Fabien Escalona Les idéaux de Michel Rocard étaient adossés à une vraie culture sociale-démocrate, une connaissance intime de l’histoire du mouvement ouvrier. Dans la social-démocratie, il y a l’idée de négocier des compromis entre grands intérêts organisés, capital et travail, dans un cadre institutionnalisé où le rapport de forces est moins déséquilibré qu’au seul niveau de l’entreprise. La loi travail, elle, est plutôt un compromis entre le patronat et le gouvernement, sans beaucoup de garanties pour les salariés. Il n’y a donc rien d’étonnant que, dans les actions de Manuel Valls à Matignon, Michel Rocard ait eu du mal à se reconnaître. Dans les années 1980, un socialiste injustement moins connu, Jean Poperen, défendait justement une social-démocratie « authentique » où le travail n’est pas toujours le dindon de la farce. Elle n’a jamais vraiment vu le jour.

La source de cette refondation remonte donc bien avant la prise de fonction de Manuel Valls au gouvernement…

Fabien Escalona Bien sûr. Il y a eu le fameux tournant de la rigueur étalé sur les années 1982-1983, qui marque le début d’une véritable reconversion du PS. C’est une étape charnière car les socialistes mettent l’accent sur la prospérité du secteur privé et la bonne tenue de la monnaie, aux dépens du plein-emploi, participent à réduire l’intervention directe de l’État dans la sphère productive… Des politistes ont montré qu’ils avaient assuré la transition d’un État encore « dirigiste » vers un État qui joue une fonction « d’anesthésiste social », une sorte de brancardier des victimes d’un ordre productif inégalitaire et concurrentiel. Cette mutation dans l’économie politique du PS s’est produite de manière brutale et précoce par rapport à d’autres partis sociaux-démocrates.

N’y a-t-il pas eu un énorme pas de franchi avec le quinquennat de François Hollande  ?

Fabien Escalona Les deux dernières années ont effectivement été une forme d’accélération, au point que les équilibres internes en ont été bousculés. Au-delà de l’opposition des frondeurs à la loi travail, celle très véhémente des aubrystes est révélatrice. Ils n’appartiennent pas à l’aile gauche du PS et ne regrettent pas le choix de 1982-1983. Pour eux, il est possible de s’en sortir dans la mondialisation sans déconstruire le modèle social français. La loi travail, au contraire, implique le risque d’une compétition par le bas, en faisant aboutir l’inversion de la hiérarchie des normes.
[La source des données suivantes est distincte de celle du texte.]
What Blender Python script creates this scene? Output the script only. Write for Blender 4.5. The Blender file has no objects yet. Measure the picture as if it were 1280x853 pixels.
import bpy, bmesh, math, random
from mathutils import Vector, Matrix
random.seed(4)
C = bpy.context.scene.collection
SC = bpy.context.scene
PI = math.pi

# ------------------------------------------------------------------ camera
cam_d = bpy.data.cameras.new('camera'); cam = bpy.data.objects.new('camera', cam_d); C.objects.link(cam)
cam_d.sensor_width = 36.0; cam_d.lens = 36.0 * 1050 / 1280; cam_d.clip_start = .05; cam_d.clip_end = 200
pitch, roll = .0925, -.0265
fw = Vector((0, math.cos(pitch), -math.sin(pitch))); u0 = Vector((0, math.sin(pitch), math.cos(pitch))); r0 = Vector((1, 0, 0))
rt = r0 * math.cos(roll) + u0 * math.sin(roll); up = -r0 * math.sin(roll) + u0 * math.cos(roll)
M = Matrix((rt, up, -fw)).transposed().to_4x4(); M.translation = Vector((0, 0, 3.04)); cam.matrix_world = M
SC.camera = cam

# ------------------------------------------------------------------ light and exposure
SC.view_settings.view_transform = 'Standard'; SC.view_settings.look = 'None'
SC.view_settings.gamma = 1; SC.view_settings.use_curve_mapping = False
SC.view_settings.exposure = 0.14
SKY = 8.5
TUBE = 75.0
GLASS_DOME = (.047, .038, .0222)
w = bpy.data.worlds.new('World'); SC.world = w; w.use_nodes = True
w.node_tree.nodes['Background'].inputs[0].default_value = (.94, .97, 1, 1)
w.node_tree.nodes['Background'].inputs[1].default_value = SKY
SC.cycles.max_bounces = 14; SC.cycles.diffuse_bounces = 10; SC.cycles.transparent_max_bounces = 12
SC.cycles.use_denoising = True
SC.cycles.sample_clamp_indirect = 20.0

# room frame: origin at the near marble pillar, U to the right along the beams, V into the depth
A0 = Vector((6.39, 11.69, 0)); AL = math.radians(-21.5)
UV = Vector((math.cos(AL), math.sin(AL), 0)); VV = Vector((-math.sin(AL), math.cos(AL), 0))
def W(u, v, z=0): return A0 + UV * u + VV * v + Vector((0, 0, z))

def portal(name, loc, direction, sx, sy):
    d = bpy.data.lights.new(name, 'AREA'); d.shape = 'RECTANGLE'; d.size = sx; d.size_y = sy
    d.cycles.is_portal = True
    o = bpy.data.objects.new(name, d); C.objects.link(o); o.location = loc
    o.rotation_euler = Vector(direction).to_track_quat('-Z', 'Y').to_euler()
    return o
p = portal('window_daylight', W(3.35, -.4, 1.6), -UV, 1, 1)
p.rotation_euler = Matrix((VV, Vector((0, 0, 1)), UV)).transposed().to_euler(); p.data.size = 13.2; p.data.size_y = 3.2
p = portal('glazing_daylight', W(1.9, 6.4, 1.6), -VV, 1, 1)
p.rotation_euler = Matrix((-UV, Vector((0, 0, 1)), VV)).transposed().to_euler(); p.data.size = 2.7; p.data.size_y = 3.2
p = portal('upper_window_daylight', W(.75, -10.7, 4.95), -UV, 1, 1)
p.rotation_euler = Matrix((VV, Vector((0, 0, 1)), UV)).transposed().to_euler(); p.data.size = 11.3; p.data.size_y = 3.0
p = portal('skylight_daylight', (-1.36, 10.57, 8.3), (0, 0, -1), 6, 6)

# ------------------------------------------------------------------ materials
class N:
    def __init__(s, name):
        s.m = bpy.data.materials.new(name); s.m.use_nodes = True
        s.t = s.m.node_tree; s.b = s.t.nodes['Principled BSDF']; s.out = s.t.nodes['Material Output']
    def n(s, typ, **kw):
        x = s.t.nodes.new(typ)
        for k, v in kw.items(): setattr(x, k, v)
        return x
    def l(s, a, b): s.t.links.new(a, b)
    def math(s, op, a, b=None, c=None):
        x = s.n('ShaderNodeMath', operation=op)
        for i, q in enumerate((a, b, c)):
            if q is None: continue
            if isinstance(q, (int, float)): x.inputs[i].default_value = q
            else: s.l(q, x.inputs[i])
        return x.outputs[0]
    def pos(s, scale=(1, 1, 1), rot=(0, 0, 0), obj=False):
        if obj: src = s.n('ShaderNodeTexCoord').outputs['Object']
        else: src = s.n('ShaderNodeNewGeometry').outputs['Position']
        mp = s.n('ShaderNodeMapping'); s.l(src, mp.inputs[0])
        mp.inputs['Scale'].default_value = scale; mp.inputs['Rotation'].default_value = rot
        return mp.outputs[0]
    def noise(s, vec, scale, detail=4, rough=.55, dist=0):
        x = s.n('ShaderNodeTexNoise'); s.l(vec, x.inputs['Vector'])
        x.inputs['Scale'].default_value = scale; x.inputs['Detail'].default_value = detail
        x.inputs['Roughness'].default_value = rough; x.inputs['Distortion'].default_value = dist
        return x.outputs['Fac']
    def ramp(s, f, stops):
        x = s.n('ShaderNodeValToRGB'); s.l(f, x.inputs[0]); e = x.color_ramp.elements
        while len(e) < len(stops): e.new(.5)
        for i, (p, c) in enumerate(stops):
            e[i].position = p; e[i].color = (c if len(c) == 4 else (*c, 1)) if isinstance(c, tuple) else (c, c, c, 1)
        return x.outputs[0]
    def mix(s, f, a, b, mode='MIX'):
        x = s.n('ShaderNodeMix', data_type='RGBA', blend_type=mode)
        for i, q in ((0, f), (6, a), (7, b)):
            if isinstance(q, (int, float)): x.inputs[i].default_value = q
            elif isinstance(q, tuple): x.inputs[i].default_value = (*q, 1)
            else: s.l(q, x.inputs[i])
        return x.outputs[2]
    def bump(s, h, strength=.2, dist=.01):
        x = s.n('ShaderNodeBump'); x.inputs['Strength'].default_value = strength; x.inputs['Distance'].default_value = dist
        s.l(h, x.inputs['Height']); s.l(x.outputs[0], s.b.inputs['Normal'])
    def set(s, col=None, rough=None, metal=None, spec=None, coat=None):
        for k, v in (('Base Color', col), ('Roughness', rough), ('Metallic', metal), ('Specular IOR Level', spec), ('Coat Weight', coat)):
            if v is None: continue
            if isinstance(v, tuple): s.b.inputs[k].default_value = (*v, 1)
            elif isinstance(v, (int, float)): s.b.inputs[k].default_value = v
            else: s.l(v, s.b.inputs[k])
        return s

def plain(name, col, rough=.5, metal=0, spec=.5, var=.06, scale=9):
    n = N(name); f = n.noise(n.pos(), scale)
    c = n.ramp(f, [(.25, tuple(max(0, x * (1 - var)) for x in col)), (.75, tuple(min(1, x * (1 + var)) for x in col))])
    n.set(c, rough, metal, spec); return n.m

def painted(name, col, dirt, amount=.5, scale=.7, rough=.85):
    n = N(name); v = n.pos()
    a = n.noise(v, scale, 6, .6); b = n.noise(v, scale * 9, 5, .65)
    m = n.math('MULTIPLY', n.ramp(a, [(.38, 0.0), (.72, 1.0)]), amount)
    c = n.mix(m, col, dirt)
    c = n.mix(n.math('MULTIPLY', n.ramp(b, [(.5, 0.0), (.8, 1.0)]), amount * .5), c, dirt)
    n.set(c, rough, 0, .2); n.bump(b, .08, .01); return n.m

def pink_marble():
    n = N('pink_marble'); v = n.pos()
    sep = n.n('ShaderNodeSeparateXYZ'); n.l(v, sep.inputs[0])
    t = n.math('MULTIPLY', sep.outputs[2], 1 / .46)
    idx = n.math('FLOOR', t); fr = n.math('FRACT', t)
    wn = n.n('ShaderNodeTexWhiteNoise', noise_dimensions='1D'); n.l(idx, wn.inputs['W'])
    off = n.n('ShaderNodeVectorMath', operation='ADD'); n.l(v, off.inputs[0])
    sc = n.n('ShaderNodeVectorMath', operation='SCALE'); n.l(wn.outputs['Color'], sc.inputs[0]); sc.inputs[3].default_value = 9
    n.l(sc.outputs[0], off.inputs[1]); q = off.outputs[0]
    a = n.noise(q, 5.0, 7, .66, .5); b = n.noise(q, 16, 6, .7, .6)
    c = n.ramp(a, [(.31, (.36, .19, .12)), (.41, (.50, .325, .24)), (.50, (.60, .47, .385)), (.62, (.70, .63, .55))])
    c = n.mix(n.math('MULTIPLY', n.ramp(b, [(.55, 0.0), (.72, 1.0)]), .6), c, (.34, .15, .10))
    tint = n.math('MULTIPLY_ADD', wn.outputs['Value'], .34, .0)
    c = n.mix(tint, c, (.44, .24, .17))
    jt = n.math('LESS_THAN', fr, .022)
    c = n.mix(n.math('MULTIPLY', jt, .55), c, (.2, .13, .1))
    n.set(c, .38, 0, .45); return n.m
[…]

En ce sens, elle va plus loin que les seules baisses de cotisations pour les entreprises, dont on retrouve des occurrences sous les précédentes législatures socialistes.

L’échec de Matteo Renzi, au début du mois, avec son référendum en Italie, n’est-il pas un signe de plus d’une social-démocratie en perdition  ?

Fabien Escalona Matteo Renzi, par son histoire et celle de son parti, était déjà dans une sorte de post-social-démocratie. Cela dit, au vu de ses références très « New Democrats » (à la Bill Clinton – NDLR), on peut le considérer comme un avatar italien de la social-démocratie dans son âge social-libéral. Sa défaite, avec le renoncement de Hollande, marque l’épuisement de cet âge. Ce que change la crise de 2008, c’est une déstabilisation de couches sociales qui n’avaient pas été fondamentalement heurtées par l’ordre productif néolibéral. Cette déstabilisation se traduit par un affaiblissement du club des grands partis de gouvernement, que les sociaux-démocrates ont intégré depuis longtemps, en adoptant leurs codes et soi-disant contraintes.

Une primaire à 3,5 millions d’euros

Le président du comité d’organisation de la primaire du PS, Christophe Borgel, n’a pas voulu s’avancer sur un objectif de participation, estimant que , « vu l’état de la gauche, il y en aura peut-être un peu moins que la dernière fois ». Le coût total est estimé à 3,5 millions d’euros (6 millions en 2011). Les votants devront verser 1 euro par tour, « de nature à couvrir à peu près le coût de la primaire »  : il faudra un minimum de 1,75 million de participants, donc.